▶ **REQUIRED WORK**: Every line that includes the word "scene" is to be listed.

▶ **DATA SHOWN**:
# # # #
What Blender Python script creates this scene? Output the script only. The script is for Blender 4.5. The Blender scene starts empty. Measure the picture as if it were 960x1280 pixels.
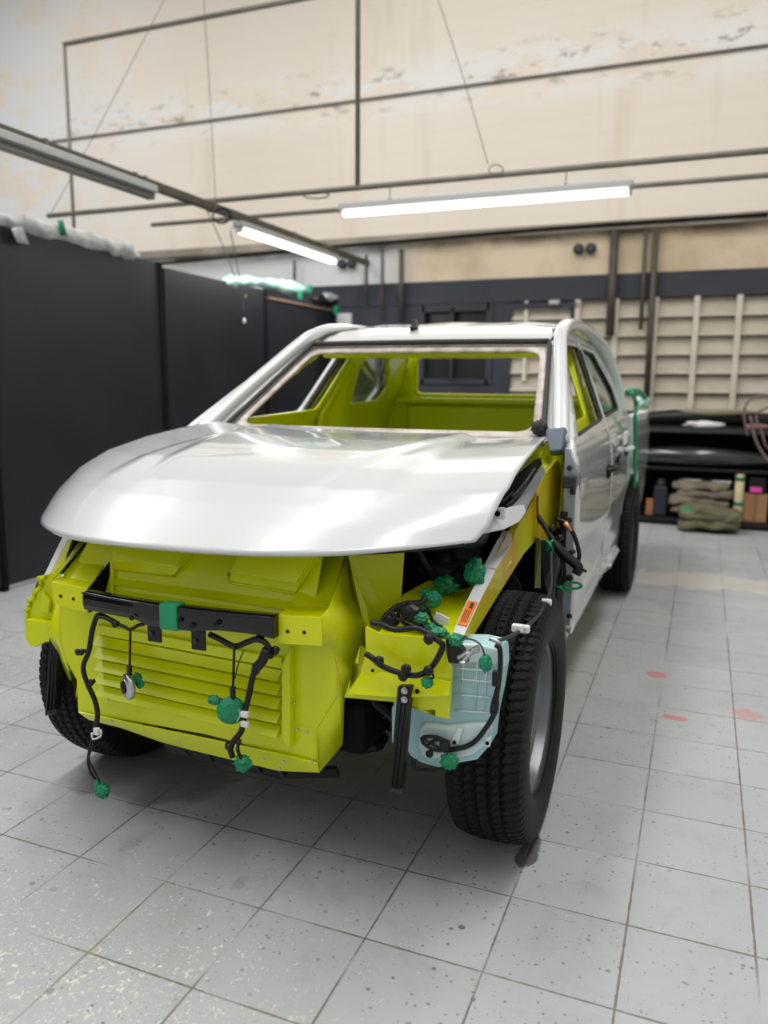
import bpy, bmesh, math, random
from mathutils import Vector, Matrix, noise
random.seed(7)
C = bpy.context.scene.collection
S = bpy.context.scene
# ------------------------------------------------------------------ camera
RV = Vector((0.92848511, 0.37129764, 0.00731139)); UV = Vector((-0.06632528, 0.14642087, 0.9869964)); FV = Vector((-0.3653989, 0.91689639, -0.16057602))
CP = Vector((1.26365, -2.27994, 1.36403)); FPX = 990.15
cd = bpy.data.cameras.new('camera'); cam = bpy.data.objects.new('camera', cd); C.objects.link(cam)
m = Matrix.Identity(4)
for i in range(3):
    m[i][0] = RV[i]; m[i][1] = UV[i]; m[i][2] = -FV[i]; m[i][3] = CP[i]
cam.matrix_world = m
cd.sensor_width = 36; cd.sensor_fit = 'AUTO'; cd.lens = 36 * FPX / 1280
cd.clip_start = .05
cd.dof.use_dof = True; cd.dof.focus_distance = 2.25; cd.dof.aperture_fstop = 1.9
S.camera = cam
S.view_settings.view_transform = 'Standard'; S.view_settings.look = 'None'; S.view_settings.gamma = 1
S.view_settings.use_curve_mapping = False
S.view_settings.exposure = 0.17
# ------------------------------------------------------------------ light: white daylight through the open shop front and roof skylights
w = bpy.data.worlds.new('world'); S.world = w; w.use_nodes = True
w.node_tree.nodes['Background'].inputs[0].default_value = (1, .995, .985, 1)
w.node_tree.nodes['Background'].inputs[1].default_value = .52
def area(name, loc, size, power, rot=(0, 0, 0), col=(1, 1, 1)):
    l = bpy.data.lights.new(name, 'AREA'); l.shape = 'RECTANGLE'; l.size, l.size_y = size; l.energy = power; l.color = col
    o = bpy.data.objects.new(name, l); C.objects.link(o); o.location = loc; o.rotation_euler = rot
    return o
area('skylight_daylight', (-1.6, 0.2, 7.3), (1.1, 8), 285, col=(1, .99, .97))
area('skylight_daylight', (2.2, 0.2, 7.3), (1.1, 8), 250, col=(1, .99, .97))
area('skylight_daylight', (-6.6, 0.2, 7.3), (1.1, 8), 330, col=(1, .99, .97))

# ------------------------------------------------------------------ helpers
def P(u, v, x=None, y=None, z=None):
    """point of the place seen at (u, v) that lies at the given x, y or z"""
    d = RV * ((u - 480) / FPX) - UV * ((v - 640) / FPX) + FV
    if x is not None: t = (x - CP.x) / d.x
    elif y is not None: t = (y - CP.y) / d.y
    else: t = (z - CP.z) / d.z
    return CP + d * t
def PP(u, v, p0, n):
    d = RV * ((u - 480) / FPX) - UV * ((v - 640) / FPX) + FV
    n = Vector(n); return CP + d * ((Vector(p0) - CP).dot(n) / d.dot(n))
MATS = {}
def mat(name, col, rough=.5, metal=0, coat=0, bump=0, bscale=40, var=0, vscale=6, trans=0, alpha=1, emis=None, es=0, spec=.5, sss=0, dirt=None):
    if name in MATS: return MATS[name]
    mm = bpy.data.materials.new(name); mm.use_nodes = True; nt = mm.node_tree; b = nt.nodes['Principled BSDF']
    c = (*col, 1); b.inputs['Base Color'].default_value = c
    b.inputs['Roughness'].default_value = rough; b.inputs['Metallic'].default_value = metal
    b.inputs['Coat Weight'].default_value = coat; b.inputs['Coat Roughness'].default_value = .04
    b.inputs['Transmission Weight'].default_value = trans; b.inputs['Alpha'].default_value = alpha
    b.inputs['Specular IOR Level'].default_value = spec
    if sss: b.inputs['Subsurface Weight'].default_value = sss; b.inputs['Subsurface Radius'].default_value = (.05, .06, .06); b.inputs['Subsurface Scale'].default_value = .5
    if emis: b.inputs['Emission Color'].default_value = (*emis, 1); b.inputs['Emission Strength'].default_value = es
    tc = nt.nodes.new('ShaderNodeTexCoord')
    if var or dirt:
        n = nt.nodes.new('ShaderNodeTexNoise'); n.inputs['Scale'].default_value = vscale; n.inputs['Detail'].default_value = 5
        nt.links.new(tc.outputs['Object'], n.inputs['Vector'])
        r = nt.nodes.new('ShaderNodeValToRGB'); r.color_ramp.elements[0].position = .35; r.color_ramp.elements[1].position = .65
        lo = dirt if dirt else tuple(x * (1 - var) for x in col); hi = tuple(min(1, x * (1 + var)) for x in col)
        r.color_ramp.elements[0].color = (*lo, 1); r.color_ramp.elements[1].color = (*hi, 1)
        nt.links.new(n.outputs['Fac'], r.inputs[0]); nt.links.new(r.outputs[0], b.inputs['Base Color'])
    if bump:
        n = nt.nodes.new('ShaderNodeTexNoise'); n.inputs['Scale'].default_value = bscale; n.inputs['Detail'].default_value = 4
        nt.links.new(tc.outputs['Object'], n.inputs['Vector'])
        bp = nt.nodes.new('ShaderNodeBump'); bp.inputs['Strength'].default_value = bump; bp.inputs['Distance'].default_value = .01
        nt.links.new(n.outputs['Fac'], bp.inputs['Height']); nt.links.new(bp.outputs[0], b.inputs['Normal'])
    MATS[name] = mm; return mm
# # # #
▶ **CORRECT ANSWER**:
What Blender Python script creates this scene? Output the script only. The script is for Blender 4.5. The Blender scene starts empty. Measure the picture as if it were 960x1280 pixels.
C = bpy.context.scene.collection
S = bpy.context.scene